In this case, petitioner's previous petition was not dismissed because of any prematurity or lack of exhaustion. Under Orozco-Ramirez and Crone petitioner therefore was required to present all available claims in his prior federal petition:
"The requirement that all available claims be presented in a prisoner's first habeas petition is consistent not only with the spirit of AEDPA's restrictions on second and successive habeas petitions, but also with the preexisting abuse of the writ principle. The requirement serves the singularly salutary purpose of forcing federal habeas petitioners to think through all potential post-conviction claims and to consolidate them for a unitary presentation to the district court."211 F.3d at 870-71 (quoting Pratt v. United States, 129 F.3d 54, 61 (1st Cir. 1997)).
The instant federal petition is successive within the meaning of 28 U.S.C. § 2244(b) because it raises claims that could have been raised in petitioner's previous petition. When he filed his previous petition he would have known the facts underlying the ineffective assistance and due process claims raised in the instant petition. There is no reason petitioner could not have raised the instant claims in that petition.
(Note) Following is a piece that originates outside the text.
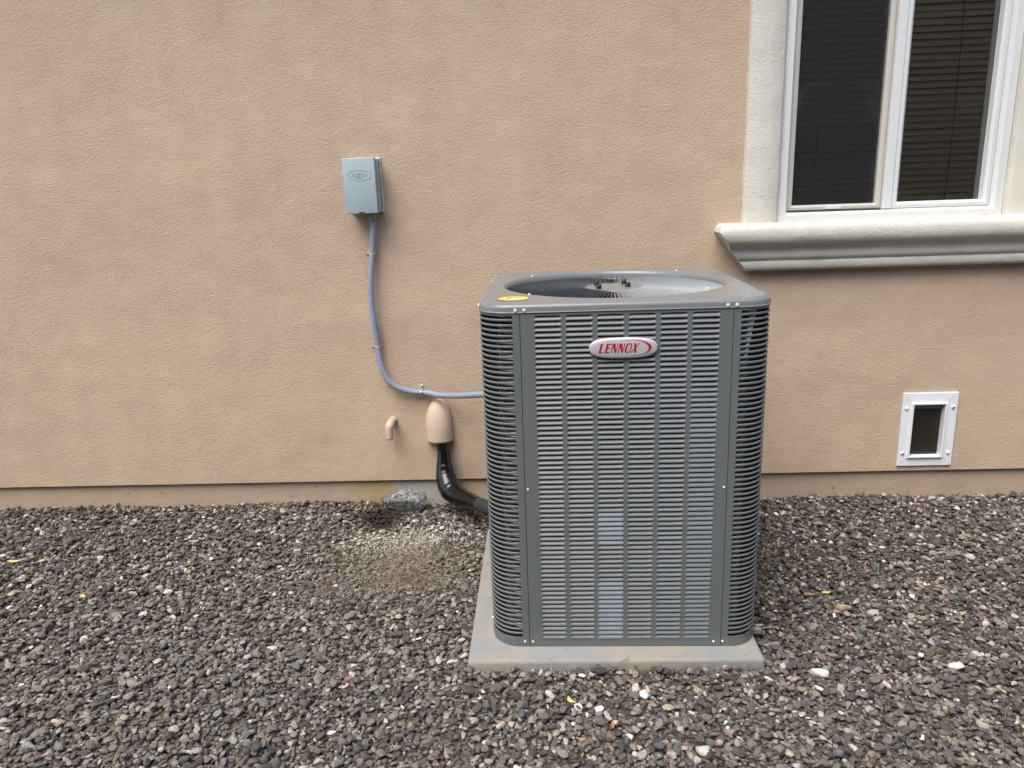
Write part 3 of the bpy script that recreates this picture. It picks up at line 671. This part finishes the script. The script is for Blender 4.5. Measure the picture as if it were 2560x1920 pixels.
# corner panels: bordered sheet with scalloped slots, one object per bar
SEAM = .2929; S0 = HF - CR
La = HF - SEAM - CR; arc = CR * math.pi / 2; Ltot = 2 * La + arc if La > 0 else 0
st0 = SEAM                                    # straight run from the seam to where the arc starts
run = (HF - CR) - SEAM                        # 27 mm
def cpt(s, z, off_=0.0):
    off_ = off_ * min(1, max(0, (min(s - G1, G2 - s)) / .008)) if off_ > 0 else off_
    """s along the front-right corner from the front seam round to the side seam"""
    if s <= run: return (SEAM + s, -HF - off_, z)
    if s <= run + arc:
        a_ = (s - run) / CR; r_ = CR + off_; return (HF - CR + r_ * math.sin(a_), -HF + CR - r_ * math.cos(a_), z)
    s2 = s - run - arc; return (HF + off_, -HF + CR + s2, z)
L_ = 2 * run + arc; G1 = run - .004; G2 = run + arc + .004
sh = .0080                                    # slot height
def corner_mesh():
    m1 = MB()
    def grid(svals, zvals):
        m1.loft([[cpt(s, z) for s in svals] for z in zvals], closed=False)
    ss = [0, G1 * .5, G1] + [G1 + (G2 - G1) * i / 26 for i in range(1, 27)] + [G2 + (L_ - G2) * .5, L_]
    ztop = SZ0 + ROWS * PITCH
    grid(ss, [.0015, SZ0 + PITCH - sh - .0004]); grid(ss, [ztop, 1.0448, 1.060])
    zz = []
    for k in range(ROWS):
        zb = SZ0 + (k + 1) * PITCH - sh
        for t_ in (0, .12, .35, .65, .88, 1): zz.append((zb + sh * t_, math.sqrt(max(0, 1 - (2 * t_ - 1) ** 2)) * sh * .5))
    zz = [(SZ0 + PITCH - sh - .0004, 0)] + zz
    m1.loft([[cpt(0, z), cpt(max(G1 - e_, .002), z)] for z, e_ in zz], closed=False)
    m1.loft([[cpt(G2 + e_, z), cpt(L_, z)] for z, e_ in zz], closed=False)
    return m1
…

When a petition is second or successive, the petitioner must seek an order from the Fifth Circuit Court of Appeals that authorizes this Court to consider the petition. See 28 U.S.C. § 2244(b)(3)(A). The Fifth Circuit "may authorize the filing of a second or successive application only if it determines that the application makes a prima facie showing that the application satisfies the requirements of [§ 2244(b)]." Id. § 2244(b)(3)(C). To present a claim in a second or successive application that was not presented in a prior application, the application must show that it is based on: (1) newly discovered evidence that, if proven and viewed in light of the evidence as a whole, would be sufficient to establish by clear and convincing evidence that no reasonable factfinder would have found him guilty of the offense; or (2) a new rule of constitutional law, made retroactive to cases on collateral review by the Supreme Court, that was previously unavailable. Id. § 2244(b)(2). Before petitioner files his application in this Court, a three-judge panel of the Fifth Circuit Court of Appeals must determine whether the application makes the requisite prima facie showing. See id. § 2244(b)(3)(A) and (B). The Fifth Circuit has not issued an order authorizing the district court to consider this successive application for habeas relief. In fact, the Fifth Circuit has specifically denied petitioner such authorization.
Because the petition sought to be filed in this action is successive, and because the Fifth Circuit has denied petitioner authorization to file a successive petition, the Court should dismiss the instant action without prejudice pending review by a three-judge panel of the Fifth Circuit Court of Appeals.